© JUNGE FREIHEIT Verlag GmbH & Co. www.jungefreiheit.de 06/05 04. Februar 2005

LOCKERUNGSÜBUNGEN
Teure Geschichte
Karl Heinzen

Das von Haushaltsdefiziten geplagte Land Berlin beklagt, daß ihm seine Verantwortung vor der Geschichte finanziell über den Kopf wächst. Da die Hauptstadt der Bundesrepublik nämlich einst eine ebensolche des Verbrechens war, ist sie nun mit Gedenkstätten in großer Zahl gesegnet, die die Erinnerung an alles mögliche wachhalten sollen. Was Besucher derartiger Einrichtungen vor lauter Schrecken nur zu gerne vergessen: Auch Gedenkkultur hat ihren Preis, vor allem dann, wenn sie mehr sein will als eine bloße Pflichtübung.

Wer aber soll für die Kosten aufkommen? Der Berliner Senat vertritt den Standpunkt, daß man die Unterhaltung von Mahnmälern mit gesamtstaatlicher Bedeutung nicht ganz oder auch nur teilweise dem Land aufbürden darf. Das Abgeordnetenhaus der Hauptstadt geht sogar noch einen Schritt weiter und schlägt vor, für die Gedenkstättenfinanzierung einen föderalen Finanzausgleich zu schaffen.

Natürlich mag man darüber die Nase rümpfen, daß derartige Vorstöße ausgerechnet jetzt erfolgen. In diesen Wochen jagt ein Gedenktag den anderen. Männer mit Hut posieren mit ernster Miene vor geschichtsträchtiger Kulisse für die Kameras der Weltmedien. Zahllose Repräsentanten unseres Gemeinwesens sind bemüht, herausragende und ungewöhnliche Gedenkideen in die Tat umzusetzen und auf diese Weise persönliche Bestleistungen in der Zuschaustellung beredter Fassungslosigkeit zu erzielen. Wer da von etwas so profanem wie Geld spricht, verdirbt nicht allein die Stimmung, sondern verrät auch eine buchhalterische Einstellung zu dem Leid anderer, wie man sie von den berüchtigten Schreibtischtätern kannte. Dennoch wird man sich dieses Themas annehmen müssen, nicht zuletzt, weil es ansonsten von den Rechtsradikalen besetzt zu werden droht. Wie bei anderen großen Zukunftsfragen sollten wir uns auch hier nicht scheuen, finanzielle Aspekte in unsere Betrachtung einzubeziehen. Wir tragen die Verantwortung dafür, daß zukünftige Generationen ihre Verantwortung für unsere Vergangenheit übernehmen. Dem werden wir nur gerecht, wenn wir die entsprechenden Investitionen solide planen.

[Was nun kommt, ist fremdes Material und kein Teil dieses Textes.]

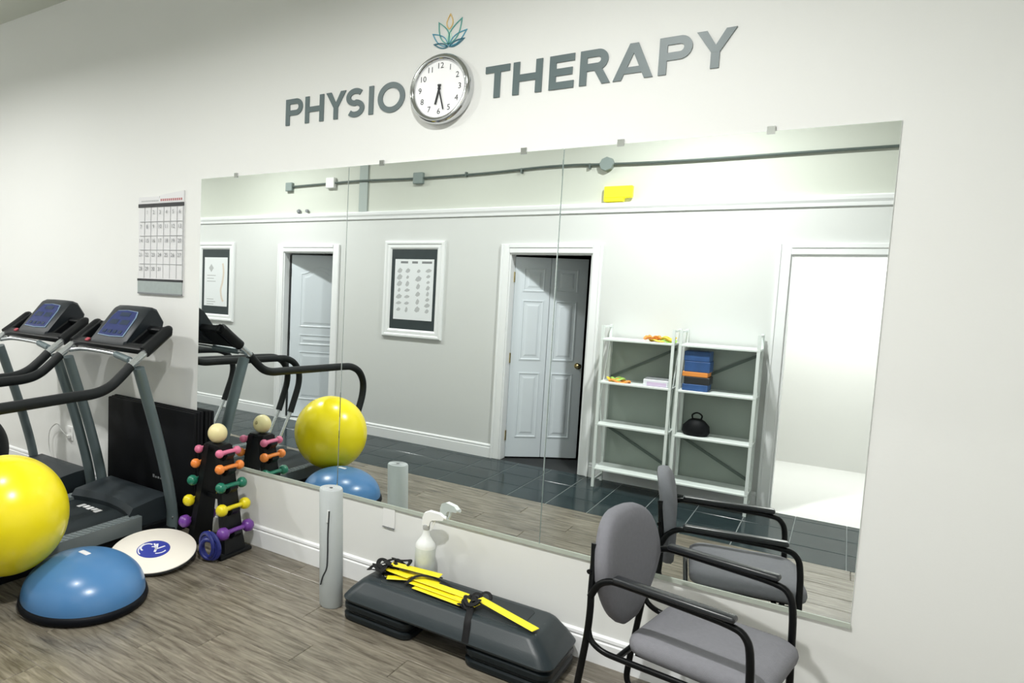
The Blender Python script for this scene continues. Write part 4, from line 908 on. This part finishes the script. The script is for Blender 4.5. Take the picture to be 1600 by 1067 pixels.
for k, (z0_, z1_, dx, m_) in enumerate(((0.931, 0.985, 0.0, 'box_blue'), (0.985, 1.045, 0.01, 'ink'), (1.045, 1.085, -0.005, 'band_orange'), (1.085, 1.17, 0.006, 'box_blue'), (1.17, 1.25, 0.0, 'box_blue'))):
    bm = new_bm(); addbevbox(bm, (-1.045+dx, YS-0.09, z0_), (-0.86+dx, YS+0.09, z1_), 0.004, 1); part(t, 'package', bm, m_)
t = thing('black_bag', 'small black cloth bag on the third shelf near the doorway', 'bag', (-0.93, YS, 0.561))
bm = new_bm(); rings = []
for z, a, b2 in ((0.0, 0.085, 0.075), (0.03, 0.10, 0.085), (0.08, 0.095, 0.08), (0.12, 0.06, 0.055), (0.135, 0.035, 0.03)): rings.append([(-0.93+a*math.cos(i*PI/10)*(1+0.06*math.sin(3*i)), YS+b2*math.sin(i*PI/10), 0.561+z) for i in range(20)])
addloft(bm, rings); part(t, 'pouch', bm, 'mat_black', True); bm = new_bm(); addtube(bm, [(-0.96, YS, 0.69), (-0.965, YS, 0.725), (-0.93, YS, 0.745), (-0.895, YS, 0.725), (-0.90, YS, 0.69)], 0.006, 8); part(t, 'handle', bm, 'mat_black', True)

# ================================================================== ceiling light fixtures
wh = ['above the treadmills', 'above the guest chair', 'added as fill above the blue balance trainer', 'at the far left end of the room']
for (lx, ly, pw), l in zip(LAMPS, wh):
    t = thing('ceiling_light', 'round white hanging downlight '+l, 'ceiling light', (lx, ly, LAMP_Z), 0, 'ceiling downlights')
    bm = new_bm(); addlathe(bm, [(0.135, -0.015), (0.17, -0.012), (0.175, 0.0), (0.150, 0.10), (0.04, 0.14), (0, 0.14), (0, 0.004), (0.135, 0.004), (0.135, -0.015)], (lx, ly, LAMP_Z), 40); part(t, 'housing', bm, 'trim', True)
    bm = new_bm(); addcyl(bm, (lx, ly, LAMP_Z+0.13), (lx, ly, CEIL), 0.014, 12); part(t, 'stem', bm, 'trim', True)
    bm = new_bm(); addlathe(bm, [(0, 0.0), (0.133, 0.0), (0.133, 0.0035), (0, 0.0035)], (lx, ly, LAMP_Z), 40); part(t, 'lens', bm, 'lamp_lens')

t = thing('ceiling_light', 'added round white fill light in the hallway behind the doorway', 'ceiling light', HALL_FILL)  # fixture added to carry the hallway fill lamp
bm = new_bm(); addlathe(bm, [(0.150, -0.012), (0.17, -0.010), (0.175, 0.0), (0.175, 0.141), (0, 0.141), (0, 0.004), (0.150, 0.004), (0.150, -0.012)], HALL_FILL, 40); part(t, 'housing', bm, 'trim', True)
bm = new_bm(); addlathe(bm, [(0, 0.0), (0.148, 0.0), (0.148, 0.0035), (0, 0.0035)], HALL_FILL, 40); part(t, 'lens', bm, 'lamp_lens')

Die Anregungen, die dazu aus Berlin kommen, sind jedoch fragwürdig. Das Gedenken, auf das es uns ankommt, ist weder "lokal" noch "gesamtstaatlich". Es geht um eine Haltung, die von jedem losgelöst von Raum und Zeit verlangt wird. Auch darf niemand, der schon das Pech hat, inmitten von Orten schrecklicher Erinnerung zu leben, auch noch über Gebühr zu Kasse gebeten werden. Für eine zukunftsorientierte Gedenkstättenfinanzierung bieten sich daher idealtypisch bloß zwei Modelle an. Entweder man setzt auf den Markt und erschließt Eintrittsgelder und Sponsoring als Quellen. Oder aber man ringt sich endlich zu einer Gedenkstättensteuer durch. Diese läge zwar nicht im Trend zu mehr Privatisierung, hätte aber einen unbestreitbaren Vorteil: Belastet würden auch jene, die den Schrecken leugnen oder verharmlosen.